1. A downdraft venting range will usually be more effective than a range hood, since it's closer to the range top and the blowers are usually larger and more powerful.
2. The fan in a range hood (or OTR Micro) can be very noisy. If it's too loud, you may be less likely to use it, in which case the effectiveness is irrelevent. We bought a Braun "quiet" model hood for our house. On "low" it's practically silent and works fine for venting most odors. It makes more noise when I use "high" for boiling water and whatnot, but is still quieter than the low setting of most hoods.
3. Over the range microwaves are in a direct path for the steam and grease coming from the range below. I was a microwave tech for six years and would frequently see the insides of OTR microwaves caked with grease inside the working parts (behind the control panels for instance).
4. It's a lot harder (and more expensive) to service an OTR micro than a countertop model. If you need to replace it, you have fewer options available, and it's a lot more work.
5. The length of the ductwork will affect ALL venting options (hood, OTR micro, or downdraft).

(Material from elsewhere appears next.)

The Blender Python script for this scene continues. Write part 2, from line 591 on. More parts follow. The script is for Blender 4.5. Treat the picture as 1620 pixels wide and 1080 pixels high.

Venting directly out the back wall is best if possible. Otherwise, the longer your duct and the more bends it has, the less effective it will be.
My recommendation. Use a normal range hood. If you need the space, maybe you could sacrifice some cabinet space to set up a shelf for a countertop micro. You may be able to find a built-in kit if you want it to appear more integrated with the cabinetry.
As a final thought, you may be able to install a larger blower remotely in the attic to reduce noise and increase efficiency.